JD Lasica has a nice pointer to a story about progress in the digital watermarking debate. He wonders about this progress because of work (in part by Ed Felten) suggesting “that all such encryption systems can be defeated.” But there is an important distinction that this debate needs. I’m a strong supporter of flawed (in the sense of defeatable) watermarking. Here’s why:
A watermark is a tag. If it is to work, it needs to be strong enough to resist reasonable incentives to remove it. What incentives are “reasonable” depends upon what the watermarking system is for. (Think of the difference between UPCs on a box of cereal and those chunks of plastic and steel on clothes in a department store.)
The DRM reason for watermarking is to enable digital locks to control access to digital content. The incentives to pick those locks will be strong — especially if prices for content remain high.

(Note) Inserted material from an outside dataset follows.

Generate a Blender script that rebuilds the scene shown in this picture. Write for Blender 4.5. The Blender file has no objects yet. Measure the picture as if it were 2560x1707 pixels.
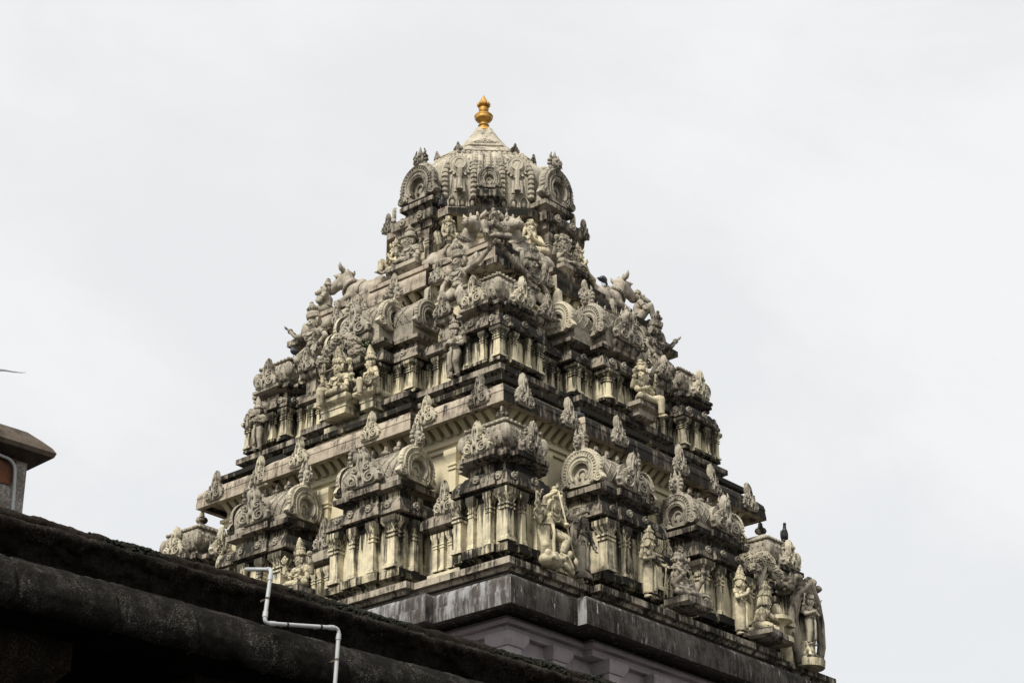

But some watermarks enable systems other than locks, and for those, there is very little reason to remove the watermark. These watermark systems in turn can afford to be weak.
For example, William Fisher’s proposal (outlined by Derek Slater here) for compensating artists depends upon a watermarking system. But there would be very little incentive to remove the watermark from the digital objects because the object is free anyway.
Or again, we at CreativeCommons have been presented with lots of useful and clever ideas for marking digital content to enable a simple link to the CC license. As CC licenses are meant to enable the expression of freedoms, not the mechanization of control, there’s again little incentive to remove those tags.
If we had a world filled with weak watermarks (again, like UPCs on products), that would tilt evolution towards systems that depended upon expression rather than control. Some of those systems would benefit compensation regimes (Fisher’s and others); some would enable “some rights reserved” regimes, like Creative Commons. But the more such alternative regimes that we can produce — alternative to the CONTROL model of DRM — the better.
We can have compensation without DRM control. We can have a respect for rights (Creative Commons) without building “the police state into every computer,” as Intel’s Craig Barrett so nicely put it.